With smaller companies, I’m always really surprised how hard some companies resist more flexibility with salaries… it sounds like a lot in the yearly rate, but $5k more per year is only $100 more per month. Also, the difference of a couple thousand a year is really not that much when if you consider the cost for benefits, overhead, etc of an employee is almost double the salary (at least that’s what I’ve been told for corporate jobs)

Good advice above by all. I always shoot very straight with this question. I look up the cost of living difference (available on a bunch of websites) between where I live now and where I’m going, communicate this, how much it will take to move, and my current salary and all benefits, and let them know that comparable to that +10%+ would get it. Someone has to show the cards first to get the conversation rolling.

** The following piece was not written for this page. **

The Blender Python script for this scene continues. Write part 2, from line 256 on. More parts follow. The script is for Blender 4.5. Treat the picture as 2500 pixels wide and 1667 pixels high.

I’d say don’t bother giving a range. Everyone knows everything is negotiable, so tell them one number. $XX,000
If you give them a range, all they hear is the bottom number anyway, why would anyone pay you the 50 of 45-50?

That’s been my experience, too. The bottom number is always where they start, so if you do give a range, make sure you’d be happy with the low end of it.

Thanks for ALL the advice. You know designers- they have to make a chart and get research from all sides to make any type of decision! I think the best answer will be honesty is the best policy. I also think I have come around to the conclusion that there is no “magic” way to get the new employer to pay what you want other than to just ask for it. I do think my current pay is on the low side and have been told that before by outsiders- but I just need to provide reasons why I am worth more. I for sure want all sides to be very happy in the new set up~! I’ll let you know how it goes! Hope to hear something soon.

One other thing to remember, if your current pay is low and you aren’t happy with it. Mention this when giving your salary reply as one of the reasons you are looking for a new position. It’s a quick signal to the company that you need more or won’t be happy/accept. Of course you have to back it up with the skills and experience that the company wants and with realistic demands, but putting it all out there is totally kosher.